* Task goal *
Beginning at the first line of the data, print each line exactly, stopping after the line that contains "14).build('centre_screw', M_CHROME, t)".

* Data segment *
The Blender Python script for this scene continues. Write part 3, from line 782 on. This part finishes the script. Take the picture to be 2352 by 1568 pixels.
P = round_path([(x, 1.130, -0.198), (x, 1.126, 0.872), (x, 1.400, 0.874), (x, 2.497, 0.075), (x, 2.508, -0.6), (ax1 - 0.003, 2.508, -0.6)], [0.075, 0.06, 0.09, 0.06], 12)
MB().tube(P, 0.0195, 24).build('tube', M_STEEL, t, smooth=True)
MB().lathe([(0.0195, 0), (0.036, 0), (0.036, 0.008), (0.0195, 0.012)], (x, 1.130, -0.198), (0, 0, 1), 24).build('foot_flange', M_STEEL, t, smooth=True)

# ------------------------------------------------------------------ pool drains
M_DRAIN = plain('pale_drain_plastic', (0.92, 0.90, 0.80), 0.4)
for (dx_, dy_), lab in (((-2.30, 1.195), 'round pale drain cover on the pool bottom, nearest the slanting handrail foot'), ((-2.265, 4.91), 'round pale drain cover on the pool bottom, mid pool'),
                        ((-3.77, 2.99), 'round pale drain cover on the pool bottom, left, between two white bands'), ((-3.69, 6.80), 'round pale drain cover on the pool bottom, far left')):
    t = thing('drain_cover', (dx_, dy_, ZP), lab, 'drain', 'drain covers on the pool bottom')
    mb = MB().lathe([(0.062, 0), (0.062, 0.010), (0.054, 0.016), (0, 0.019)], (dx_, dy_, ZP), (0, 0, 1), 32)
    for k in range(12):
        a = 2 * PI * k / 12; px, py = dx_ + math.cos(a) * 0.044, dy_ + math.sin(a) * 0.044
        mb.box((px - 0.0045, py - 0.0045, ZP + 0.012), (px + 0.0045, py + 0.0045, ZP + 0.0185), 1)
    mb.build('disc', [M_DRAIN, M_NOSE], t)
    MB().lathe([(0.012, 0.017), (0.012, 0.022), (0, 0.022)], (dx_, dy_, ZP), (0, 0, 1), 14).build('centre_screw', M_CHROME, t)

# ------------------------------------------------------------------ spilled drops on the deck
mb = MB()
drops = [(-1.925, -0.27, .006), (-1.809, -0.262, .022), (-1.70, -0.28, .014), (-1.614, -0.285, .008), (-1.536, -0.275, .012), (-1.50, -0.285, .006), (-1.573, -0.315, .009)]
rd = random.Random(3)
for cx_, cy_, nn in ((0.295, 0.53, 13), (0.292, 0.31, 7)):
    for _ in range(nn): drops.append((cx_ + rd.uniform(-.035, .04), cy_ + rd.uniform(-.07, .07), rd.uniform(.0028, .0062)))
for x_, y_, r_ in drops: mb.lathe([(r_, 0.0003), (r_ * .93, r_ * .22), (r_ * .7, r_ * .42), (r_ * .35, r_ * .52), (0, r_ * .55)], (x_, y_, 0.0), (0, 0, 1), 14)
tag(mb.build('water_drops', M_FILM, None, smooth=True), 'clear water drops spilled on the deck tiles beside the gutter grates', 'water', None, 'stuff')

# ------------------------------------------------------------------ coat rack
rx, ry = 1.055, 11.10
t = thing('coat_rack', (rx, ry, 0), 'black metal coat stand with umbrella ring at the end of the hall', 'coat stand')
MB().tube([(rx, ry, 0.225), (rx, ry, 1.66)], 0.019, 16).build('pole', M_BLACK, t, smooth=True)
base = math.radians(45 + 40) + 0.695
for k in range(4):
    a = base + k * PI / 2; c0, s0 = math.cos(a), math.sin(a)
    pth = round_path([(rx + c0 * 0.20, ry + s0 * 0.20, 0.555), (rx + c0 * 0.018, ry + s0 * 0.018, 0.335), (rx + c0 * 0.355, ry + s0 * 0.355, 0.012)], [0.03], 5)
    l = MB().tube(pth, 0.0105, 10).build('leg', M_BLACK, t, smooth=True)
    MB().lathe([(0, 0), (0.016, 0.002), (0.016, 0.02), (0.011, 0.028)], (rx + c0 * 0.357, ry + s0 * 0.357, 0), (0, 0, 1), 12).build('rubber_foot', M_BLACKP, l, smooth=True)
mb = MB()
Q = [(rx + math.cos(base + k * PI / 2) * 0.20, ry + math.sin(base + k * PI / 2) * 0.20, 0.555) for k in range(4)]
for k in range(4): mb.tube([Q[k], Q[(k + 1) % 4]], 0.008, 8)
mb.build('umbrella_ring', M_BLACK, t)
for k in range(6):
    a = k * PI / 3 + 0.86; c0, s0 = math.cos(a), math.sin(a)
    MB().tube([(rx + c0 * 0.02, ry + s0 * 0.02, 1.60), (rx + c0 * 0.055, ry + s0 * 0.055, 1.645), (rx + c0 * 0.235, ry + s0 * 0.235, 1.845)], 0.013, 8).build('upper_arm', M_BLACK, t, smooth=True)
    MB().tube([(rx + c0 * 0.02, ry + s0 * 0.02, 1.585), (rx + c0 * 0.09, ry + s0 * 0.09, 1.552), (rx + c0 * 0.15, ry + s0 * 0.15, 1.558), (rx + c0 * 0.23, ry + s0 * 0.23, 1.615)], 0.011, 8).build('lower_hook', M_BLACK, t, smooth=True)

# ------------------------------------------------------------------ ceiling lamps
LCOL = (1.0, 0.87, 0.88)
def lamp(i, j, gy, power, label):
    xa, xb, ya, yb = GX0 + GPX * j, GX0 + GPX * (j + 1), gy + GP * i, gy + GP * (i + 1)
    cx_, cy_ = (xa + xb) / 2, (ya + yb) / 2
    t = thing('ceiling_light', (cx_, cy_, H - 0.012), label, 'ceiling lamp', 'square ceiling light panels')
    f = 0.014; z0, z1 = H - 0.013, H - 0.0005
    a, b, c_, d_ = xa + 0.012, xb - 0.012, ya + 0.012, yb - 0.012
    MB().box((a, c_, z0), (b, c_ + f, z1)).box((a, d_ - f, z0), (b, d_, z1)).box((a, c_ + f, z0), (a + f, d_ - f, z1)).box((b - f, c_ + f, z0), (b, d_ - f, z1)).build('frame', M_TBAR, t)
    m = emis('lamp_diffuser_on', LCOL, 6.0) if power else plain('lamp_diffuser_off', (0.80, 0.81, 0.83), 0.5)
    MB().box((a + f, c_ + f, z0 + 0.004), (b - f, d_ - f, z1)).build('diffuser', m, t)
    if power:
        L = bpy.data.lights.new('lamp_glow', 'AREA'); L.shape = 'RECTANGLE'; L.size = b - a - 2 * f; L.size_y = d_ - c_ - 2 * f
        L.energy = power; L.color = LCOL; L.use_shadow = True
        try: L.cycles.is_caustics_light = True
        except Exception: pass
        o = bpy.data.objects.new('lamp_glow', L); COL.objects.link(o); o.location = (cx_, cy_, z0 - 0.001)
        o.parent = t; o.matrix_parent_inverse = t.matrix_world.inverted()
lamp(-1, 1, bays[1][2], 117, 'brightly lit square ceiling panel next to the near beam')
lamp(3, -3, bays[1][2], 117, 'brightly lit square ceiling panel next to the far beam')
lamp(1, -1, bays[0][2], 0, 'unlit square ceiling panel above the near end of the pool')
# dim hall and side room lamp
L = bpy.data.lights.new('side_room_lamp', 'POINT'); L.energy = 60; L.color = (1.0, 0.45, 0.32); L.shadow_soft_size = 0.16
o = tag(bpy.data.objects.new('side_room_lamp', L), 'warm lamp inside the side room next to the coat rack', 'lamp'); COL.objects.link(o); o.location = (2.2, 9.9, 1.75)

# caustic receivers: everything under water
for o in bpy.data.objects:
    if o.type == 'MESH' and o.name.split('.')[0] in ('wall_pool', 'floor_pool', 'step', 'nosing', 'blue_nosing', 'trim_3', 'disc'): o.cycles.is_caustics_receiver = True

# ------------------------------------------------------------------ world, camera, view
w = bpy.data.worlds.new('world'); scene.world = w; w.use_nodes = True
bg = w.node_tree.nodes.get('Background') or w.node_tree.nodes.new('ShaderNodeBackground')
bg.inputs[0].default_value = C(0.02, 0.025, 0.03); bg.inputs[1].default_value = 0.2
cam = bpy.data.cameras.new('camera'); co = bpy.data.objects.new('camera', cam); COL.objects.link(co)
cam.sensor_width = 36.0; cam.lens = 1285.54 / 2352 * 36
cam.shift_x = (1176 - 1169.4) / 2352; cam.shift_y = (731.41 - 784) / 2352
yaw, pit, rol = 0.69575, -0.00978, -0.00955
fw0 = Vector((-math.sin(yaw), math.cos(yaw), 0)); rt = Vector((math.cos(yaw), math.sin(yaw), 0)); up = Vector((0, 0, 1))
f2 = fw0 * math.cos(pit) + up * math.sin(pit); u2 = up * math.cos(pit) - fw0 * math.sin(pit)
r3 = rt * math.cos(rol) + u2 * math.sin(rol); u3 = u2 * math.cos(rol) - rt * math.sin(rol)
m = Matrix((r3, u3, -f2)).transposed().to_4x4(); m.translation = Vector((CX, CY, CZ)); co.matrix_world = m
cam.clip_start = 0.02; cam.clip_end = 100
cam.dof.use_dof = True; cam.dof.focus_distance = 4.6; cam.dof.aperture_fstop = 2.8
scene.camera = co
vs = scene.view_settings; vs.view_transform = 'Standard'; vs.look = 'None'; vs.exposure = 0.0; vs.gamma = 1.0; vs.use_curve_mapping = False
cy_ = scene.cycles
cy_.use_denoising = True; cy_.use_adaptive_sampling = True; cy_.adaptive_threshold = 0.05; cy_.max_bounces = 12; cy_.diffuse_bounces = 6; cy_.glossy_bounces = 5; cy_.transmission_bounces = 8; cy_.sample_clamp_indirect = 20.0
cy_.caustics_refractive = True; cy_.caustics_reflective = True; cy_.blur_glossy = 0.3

* Result *
The Blender Python script for this scene continues. Write part 3, from line 782 on. This part finishes the script. Take the picture to be 2352 by 1568 pixels.
P = round_path([(x, 1.130, -0.198), (x, 1.126, 0.872), (x, 1.400, 0.874), (x, 2.497, 0.075), (x, 2.508, -0.6), (ax1 - 0.003, 2.508, -0.6)], [0.075, 0.06, 0.09, 0.06], 12)
MB().tube(P, 0.0195, 24).build('tube', M_STEEL, t, smooth=True)
MB().lathe([(0.0195, 0), (0.036, 0), (0.036, 0.008), (0.0195, 0.012)], (x, 1.130, -0.198), (0, 0, 1), 24).build('foot_flange', M_STEEL, t, smooth=True)

# ------------------------------------------------------------------ pool drains
M_DRAIN = plain('pale_drain_plastic', (0.92, 0.90, 0.80), 0.4)
for (dx_, dy_), lab in (((-2.30, 1.195), 'round pale drain cover on the pool bottom, nearest the slanting handrail foot'), ((-2.265, 4.91), 'round pale drain cover on the pool bottom, mid pool'),
                        ((-3.77, 2.99), 'round pale drain cover on the pool bottom, left, between two white bands'), ((-3.69, 6.80), 'round pale drain cover on the pool bottom, far left')):
    t = thing('drain_cover', (dx_, dy_, ZP), lab, 'drain', 'drain covers on the pool bottom')
    mb = MB().lathe([(0.062, 0), (0.062, 0.010), (0.054, 0.016), (0, 0.019)], (dx_, dy_, ZP), (0, 0, 1), 32)
    for k in range(12):
        a = 2 * PI * k / 12; px, py = dx_ + math.cos(a) * 0.044, dy_ + math.sin(a) * 0.044
        mb.box((px - 0.0045, py - 0.0045, ZP + 0.012), (px + 0.0045, py + 0.0045, ZP + 0.0185), 1)
    mb.build('disc', [M_DRAIN, M_NOSE], t)
    MB().lathe([(0.012, 0.017), (0.012, 0.022), (0, 0.022)], (dx_, dy_, ZP), (0, 0, 1), 14).build('centre_screw', M_CHROME, t)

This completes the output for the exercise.